William Nicholson responded:

I don't think we're related. My Nicholson ancestors all come from the north of England, from Sunderland, and later the Manchester area. I'm glad you like what you've read so far of my work. I'm still hard at it, so there's more to come.

Posted by Michael R. Brown

November 2nd 2013

Not to fill your Q&A, so last question - if I may. I want to catch up on your oeuvre. Is there any of your books that you feel best has your essence in it? Is there one you would have people read, knowing in you "Yes, there I am, at my purest"?

William Nicholson responded:

You could dip into two very different works of mine, both of which I still like. 'The Society of Others' is told in the form of a disguised fantasy, but it contains many of my true beliefs. And 'The Secret Intensity of Everyday Life, a naturalistic novel of contemporary life in rural England built around the notion that we know little of each other, and if we knew more we would feel more compassion.

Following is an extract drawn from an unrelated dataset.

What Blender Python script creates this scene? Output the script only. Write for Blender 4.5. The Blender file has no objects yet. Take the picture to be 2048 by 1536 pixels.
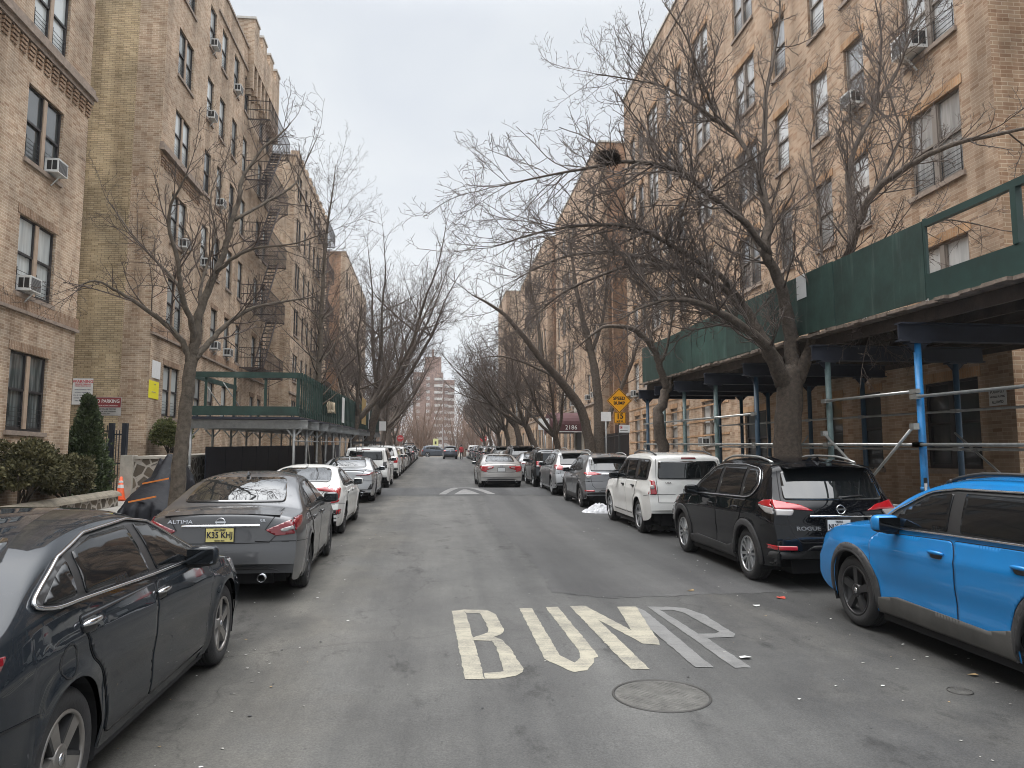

Posted by Michael R. Brown

November 1st 2013

Hi William - Thanks for the answer. I'll be glad to read more from the same mind - I don't know if you intended it, but that book exerted a profound effect: I found it in a New Jersey library c. 1983, and it taught that 18-year old boy that the green hills of earth could be like a woman's curves - and many other things that started him on a deeper road in integrating emotion, sex, spirit, and mind. I haven't read it since, but parts of it have remained a deep part of my inner life. A glance at Amazon and Goodreads shows others were affected too. I never thought I'd be able to thank the person who wrote it , so - thank you. : )

William Nicholson responded:

Thank you for the memory. It amazes me that these lost books live on, at least in some corners of some people's lives.

Posted by Michael R. Brown

October 31st 2013

Hi William. A bibliographic query, somewhat. Years ago I read a novel that affected me quite strongly. The author shares your name and perhaps some of your foci, but I don't see it on your list of works: "The Seventh Level." (1979) Did you write it? If not, do you know anything about the W.N. who did? Best always - MRB

William Nicholson responded:

It's my first ever published work, not been in print for over 30 years. I think of it as apprentice work, but at the time it had the vital effect of making me believe my writing could find a public. You must be one of its few readers.